***** Entries shown
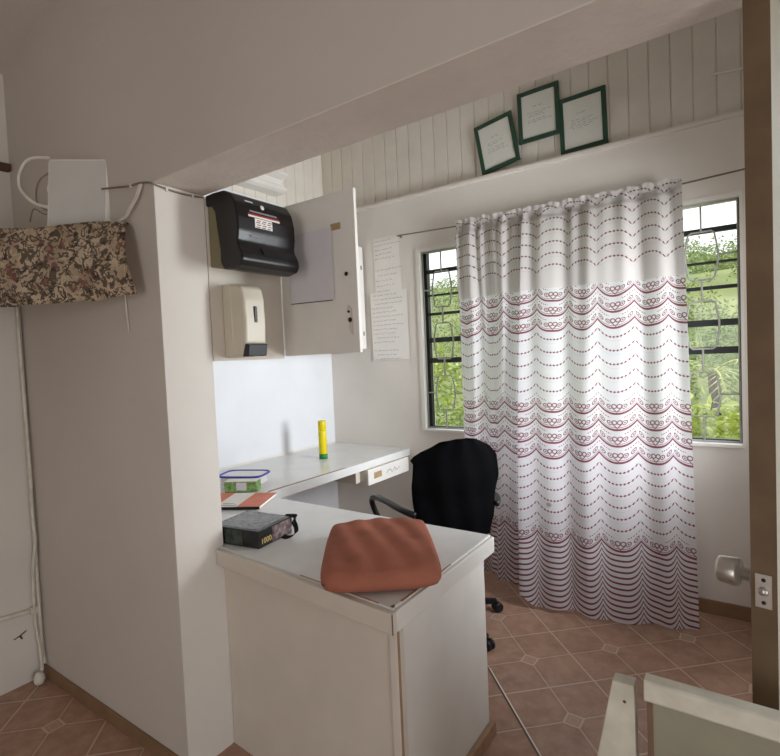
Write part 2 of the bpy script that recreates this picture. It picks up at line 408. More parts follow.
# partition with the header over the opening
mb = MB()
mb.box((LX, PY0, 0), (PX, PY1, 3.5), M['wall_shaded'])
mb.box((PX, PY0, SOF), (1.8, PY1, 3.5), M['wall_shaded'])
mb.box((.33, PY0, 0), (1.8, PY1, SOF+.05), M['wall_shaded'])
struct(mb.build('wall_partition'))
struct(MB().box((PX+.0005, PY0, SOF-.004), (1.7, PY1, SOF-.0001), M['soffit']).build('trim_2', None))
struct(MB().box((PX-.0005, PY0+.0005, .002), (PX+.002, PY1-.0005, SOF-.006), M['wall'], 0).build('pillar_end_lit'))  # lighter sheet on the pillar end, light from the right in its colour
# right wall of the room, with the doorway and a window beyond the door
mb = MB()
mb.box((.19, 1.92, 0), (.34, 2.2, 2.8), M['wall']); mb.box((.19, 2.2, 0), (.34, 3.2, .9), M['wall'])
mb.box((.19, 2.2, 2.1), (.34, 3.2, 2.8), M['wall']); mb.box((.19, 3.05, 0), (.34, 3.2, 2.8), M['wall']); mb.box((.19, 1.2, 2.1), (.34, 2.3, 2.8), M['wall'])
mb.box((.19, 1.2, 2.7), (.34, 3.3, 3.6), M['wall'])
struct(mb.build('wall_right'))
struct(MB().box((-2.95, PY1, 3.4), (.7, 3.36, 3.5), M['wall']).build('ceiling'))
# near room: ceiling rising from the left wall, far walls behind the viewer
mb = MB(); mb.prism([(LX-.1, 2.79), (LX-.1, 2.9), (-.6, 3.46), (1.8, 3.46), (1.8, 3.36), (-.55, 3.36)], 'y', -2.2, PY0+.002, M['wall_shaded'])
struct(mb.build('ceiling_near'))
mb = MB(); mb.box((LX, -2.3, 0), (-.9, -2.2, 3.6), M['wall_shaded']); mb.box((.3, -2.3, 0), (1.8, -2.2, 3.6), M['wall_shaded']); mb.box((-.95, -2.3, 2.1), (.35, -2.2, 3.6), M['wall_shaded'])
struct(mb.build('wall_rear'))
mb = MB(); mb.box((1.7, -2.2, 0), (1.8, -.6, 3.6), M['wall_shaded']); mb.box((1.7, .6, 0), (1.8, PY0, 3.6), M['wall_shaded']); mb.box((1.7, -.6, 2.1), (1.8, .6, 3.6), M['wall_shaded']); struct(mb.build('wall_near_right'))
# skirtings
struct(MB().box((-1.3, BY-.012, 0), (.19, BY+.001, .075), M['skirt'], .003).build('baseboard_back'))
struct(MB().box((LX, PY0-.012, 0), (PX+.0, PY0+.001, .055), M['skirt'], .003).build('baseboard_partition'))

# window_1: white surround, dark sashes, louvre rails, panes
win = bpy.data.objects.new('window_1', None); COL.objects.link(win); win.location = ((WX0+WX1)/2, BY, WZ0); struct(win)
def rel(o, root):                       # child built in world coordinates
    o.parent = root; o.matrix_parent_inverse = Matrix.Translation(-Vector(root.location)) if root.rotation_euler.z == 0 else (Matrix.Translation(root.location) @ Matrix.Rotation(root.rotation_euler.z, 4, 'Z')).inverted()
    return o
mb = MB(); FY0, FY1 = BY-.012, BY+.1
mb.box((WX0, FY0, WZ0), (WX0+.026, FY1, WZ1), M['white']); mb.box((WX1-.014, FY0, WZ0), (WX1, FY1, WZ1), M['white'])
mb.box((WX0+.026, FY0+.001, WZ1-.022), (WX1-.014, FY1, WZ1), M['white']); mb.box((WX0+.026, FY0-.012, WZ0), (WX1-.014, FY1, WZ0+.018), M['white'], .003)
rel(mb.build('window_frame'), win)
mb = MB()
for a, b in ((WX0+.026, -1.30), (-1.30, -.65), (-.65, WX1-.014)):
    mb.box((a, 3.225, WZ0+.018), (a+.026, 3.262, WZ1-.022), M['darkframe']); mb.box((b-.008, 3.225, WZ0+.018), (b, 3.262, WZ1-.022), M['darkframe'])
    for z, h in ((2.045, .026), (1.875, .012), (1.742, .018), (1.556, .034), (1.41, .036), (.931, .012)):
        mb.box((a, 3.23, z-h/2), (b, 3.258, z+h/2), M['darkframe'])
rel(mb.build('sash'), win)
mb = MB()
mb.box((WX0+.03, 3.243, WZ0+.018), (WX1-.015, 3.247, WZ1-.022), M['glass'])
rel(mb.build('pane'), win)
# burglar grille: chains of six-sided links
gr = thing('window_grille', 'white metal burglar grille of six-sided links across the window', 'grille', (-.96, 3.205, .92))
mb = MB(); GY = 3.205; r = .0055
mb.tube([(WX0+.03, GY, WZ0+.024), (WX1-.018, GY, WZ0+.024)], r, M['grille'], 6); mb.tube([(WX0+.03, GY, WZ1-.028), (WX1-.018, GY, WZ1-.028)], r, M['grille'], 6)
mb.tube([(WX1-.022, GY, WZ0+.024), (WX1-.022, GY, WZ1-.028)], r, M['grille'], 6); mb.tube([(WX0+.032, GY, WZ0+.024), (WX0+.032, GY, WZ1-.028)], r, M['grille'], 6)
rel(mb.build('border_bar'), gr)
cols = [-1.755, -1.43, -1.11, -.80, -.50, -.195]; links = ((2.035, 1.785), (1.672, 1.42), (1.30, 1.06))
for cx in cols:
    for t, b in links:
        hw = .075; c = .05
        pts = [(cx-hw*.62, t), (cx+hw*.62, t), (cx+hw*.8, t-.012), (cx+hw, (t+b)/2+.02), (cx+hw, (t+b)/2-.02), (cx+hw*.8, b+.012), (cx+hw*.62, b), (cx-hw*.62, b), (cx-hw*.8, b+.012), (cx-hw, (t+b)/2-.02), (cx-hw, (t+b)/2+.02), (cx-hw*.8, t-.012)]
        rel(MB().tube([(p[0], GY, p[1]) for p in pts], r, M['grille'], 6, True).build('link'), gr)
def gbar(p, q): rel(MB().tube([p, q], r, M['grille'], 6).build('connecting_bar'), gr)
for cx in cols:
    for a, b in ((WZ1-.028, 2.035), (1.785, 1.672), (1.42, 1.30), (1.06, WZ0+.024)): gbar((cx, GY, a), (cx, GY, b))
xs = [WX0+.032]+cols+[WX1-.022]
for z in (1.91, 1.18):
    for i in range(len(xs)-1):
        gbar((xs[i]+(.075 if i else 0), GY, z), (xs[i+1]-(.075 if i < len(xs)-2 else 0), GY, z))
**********
***** Entries shown
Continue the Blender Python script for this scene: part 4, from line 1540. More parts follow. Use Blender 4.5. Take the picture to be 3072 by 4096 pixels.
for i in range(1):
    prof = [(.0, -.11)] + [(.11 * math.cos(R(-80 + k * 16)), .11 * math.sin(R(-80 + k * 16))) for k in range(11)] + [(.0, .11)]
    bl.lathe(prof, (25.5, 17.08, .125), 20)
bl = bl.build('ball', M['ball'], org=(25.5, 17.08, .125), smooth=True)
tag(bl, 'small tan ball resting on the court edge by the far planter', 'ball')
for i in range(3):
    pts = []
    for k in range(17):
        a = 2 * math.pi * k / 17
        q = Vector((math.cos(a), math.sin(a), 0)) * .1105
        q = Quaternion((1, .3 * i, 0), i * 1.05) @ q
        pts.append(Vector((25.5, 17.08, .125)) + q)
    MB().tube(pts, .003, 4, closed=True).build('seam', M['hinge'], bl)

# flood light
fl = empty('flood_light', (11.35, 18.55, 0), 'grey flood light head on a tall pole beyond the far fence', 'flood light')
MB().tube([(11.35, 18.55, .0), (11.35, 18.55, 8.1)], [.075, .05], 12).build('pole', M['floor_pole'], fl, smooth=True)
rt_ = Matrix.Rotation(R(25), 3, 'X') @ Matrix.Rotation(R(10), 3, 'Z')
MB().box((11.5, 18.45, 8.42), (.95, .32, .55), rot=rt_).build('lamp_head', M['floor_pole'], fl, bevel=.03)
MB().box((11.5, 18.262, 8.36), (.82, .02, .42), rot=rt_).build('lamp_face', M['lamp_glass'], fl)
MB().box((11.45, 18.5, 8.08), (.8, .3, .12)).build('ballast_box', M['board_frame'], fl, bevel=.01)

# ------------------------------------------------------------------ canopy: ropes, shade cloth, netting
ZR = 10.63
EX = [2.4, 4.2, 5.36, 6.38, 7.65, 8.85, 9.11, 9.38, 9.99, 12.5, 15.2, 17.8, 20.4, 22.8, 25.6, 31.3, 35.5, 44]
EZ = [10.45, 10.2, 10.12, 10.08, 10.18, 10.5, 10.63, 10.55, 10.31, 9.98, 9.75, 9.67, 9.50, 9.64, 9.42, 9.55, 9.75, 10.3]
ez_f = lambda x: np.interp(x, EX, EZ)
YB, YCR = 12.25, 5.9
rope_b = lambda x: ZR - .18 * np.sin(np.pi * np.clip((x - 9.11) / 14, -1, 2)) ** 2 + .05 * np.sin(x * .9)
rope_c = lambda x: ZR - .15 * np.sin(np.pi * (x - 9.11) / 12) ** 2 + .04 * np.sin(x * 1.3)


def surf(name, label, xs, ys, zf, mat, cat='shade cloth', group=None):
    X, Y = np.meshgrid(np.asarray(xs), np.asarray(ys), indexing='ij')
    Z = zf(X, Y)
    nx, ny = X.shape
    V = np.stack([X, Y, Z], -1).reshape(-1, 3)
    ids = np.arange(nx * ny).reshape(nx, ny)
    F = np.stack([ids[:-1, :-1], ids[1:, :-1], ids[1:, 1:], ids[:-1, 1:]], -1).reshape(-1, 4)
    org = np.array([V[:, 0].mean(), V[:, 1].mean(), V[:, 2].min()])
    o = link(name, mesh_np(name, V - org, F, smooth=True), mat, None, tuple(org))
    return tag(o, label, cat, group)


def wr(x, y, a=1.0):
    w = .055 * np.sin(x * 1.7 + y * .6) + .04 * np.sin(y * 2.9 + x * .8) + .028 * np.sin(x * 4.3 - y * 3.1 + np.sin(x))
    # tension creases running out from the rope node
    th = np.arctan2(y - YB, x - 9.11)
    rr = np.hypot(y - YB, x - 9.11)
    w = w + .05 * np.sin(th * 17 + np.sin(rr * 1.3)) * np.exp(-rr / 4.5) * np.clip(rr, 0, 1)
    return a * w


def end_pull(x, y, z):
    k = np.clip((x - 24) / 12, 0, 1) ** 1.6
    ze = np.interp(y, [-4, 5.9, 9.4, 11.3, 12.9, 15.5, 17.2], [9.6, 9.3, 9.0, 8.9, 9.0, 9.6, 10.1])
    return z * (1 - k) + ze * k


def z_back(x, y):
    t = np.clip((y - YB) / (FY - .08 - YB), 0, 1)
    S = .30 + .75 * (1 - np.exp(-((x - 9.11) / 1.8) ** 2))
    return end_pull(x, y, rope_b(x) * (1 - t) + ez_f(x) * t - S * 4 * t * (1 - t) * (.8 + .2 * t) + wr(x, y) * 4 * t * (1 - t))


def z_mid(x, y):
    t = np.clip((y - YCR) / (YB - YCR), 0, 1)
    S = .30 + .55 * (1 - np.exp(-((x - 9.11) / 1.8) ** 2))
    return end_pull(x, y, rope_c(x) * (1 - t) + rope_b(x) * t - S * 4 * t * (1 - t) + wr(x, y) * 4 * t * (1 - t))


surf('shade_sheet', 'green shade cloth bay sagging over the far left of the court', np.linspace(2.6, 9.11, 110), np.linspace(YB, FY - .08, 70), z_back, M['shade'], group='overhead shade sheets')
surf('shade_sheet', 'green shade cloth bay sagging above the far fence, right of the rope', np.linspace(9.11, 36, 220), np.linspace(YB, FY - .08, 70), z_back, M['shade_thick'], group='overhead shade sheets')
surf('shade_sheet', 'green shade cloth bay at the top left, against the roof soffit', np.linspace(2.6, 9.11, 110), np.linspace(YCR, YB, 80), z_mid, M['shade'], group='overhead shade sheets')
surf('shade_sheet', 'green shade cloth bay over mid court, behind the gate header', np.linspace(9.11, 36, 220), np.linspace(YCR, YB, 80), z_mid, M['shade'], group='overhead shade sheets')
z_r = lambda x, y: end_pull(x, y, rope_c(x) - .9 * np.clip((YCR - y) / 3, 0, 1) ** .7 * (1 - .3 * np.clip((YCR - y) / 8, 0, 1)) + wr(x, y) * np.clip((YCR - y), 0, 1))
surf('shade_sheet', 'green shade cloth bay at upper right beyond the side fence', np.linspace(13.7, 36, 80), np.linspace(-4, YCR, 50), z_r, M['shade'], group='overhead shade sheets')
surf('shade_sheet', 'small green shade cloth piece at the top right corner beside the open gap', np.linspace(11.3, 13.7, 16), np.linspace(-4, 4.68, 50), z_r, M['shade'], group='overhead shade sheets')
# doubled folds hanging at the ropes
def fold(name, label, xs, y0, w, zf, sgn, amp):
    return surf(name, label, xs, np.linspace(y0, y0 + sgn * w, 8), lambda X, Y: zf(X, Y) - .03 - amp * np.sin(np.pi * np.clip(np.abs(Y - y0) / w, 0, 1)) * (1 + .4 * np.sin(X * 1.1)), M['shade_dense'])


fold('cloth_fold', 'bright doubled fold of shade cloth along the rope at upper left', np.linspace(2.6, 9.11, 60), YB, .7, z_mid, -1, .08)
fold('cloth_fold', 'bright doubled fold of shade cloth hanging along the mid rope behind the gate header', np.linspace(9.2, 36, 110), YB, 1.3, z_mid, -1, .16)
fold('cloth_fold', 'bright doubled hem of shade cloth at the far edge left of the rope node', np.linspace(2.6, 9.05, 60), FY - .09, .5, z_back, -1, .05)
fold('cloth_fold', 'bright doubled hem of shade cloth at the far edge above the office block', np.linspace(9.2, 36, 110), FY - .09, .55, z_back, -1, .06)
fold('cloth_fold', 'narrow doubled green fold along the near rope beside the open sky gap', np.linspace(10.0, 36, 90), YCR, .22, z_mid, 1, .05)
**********
Your task is to output exactly the lines from the one with "Write part 2" through the one with "PY0+.001, .055), M['skirt'], .003).build('baseboard_partition'))", counting both ends.

Write part 2 of the bpy script that recreates this picture. It picks up at line 408. More parts follow.
# partition with the header over the opening
mb = MB()
mb.box((LX, PY0, 0), (PX, PY1, 3.5), M['wall_shaded'])
mb.box((PX, PY0, SOF), (1.8, PY1, 3.5), M['wall_shaded'])
mb.box((.33, PY0, 0), (1.8, PY1, SOF+.05), M['wall_shaded'])
struct(mb.build('wall_partition'))
struct(MB().box((PX+.0005, PY0, SOF-.004), (1.7, PY1, SOF-.0001), M['soffit']).build('trim_2', None))
struct(MB().box((PX-.0005, PY0+.0005, .002), (PX+.002, PY1-.0005, SOF-.006), M['wall'], 0).build('pillar_end_lit'))  # lighter sheet on the pillar end, light from the right in its colour
# right wall of the room, with the doorway and a window beyond the door
mb = MB()
mb.box((.19, 1.92, 0), (.34, 2.2, 2.8), M['wall']); mb.box((.19, 2.2, 0), (.34, 3.2, .9), M['wall'])
mb.box((.19, 2.2, 2.1), (.34, 3.2, 2.8), M['wall']); mb.box((.19, 3.05, 0), (.34, 3.2, 2.8), M['wall']); mb.box((.19, 1.2, 2.1), (.34, 2.3, 2.8), M['wall'])
mb.box((.19, 1.2, 2.7), (.34, 3.3, 3.6), M['wall'])
struct(mb.build('wall_right'))
struct(MB().box((-2.95, PY1, 3.4), (.7, 3.36, 3.5), M['wall']).build('ceiling'))
# near room: ceiling rising from the left wall, far walls behind the viewer
mb = MB(); mb.prism([(LX-.1, 2.79), (LX-.1, 2.9), (-.6, 3.46), (1.8, 3.46), (1.8, 3.36), (-.55, 3.36)], 'y', -2.2, PY0+.002, M['wall_shaded'])
struct(mb.build('ceiling_near'))
mb = MB(); mb.box((LX, -2.3, 0), (-.9, -2.2, 3.6), M['wall_shaded']); mb.box((.3, -2.3, 0), (1.8, -2.2, 3.6), M['wall_shaded']); mb.box((-.95, -2.3, 2.1), (.35, -2.2, 3.6), M['wall_shaded'])
struct(mb.build('wall_rear'))
mb = MB(); mb.box((1.7, -2.2, 0), (1.8, -.6, 3.6), M['wall_shaded']); mb.box((1.7, .6, 0), (1.8, PY0, 3.6), M['wall_shaded']); mb.box((1.7, -.6, 2.1), (1.8, .6, 3.6), M['wall_shaded']); struct(mb.build('wall_near_right'))
# skirtings
struct(MB().box((-1.3, BY-.012, 0), (.19, BY+.001, .075), M['skirt'], .003).build('baseboard_back'))
struct(MB().box((LX, PY0-.012, 0), (PX+.0, PY0+.001, .055), M['skirt'], .003).build('baseboard_partition'))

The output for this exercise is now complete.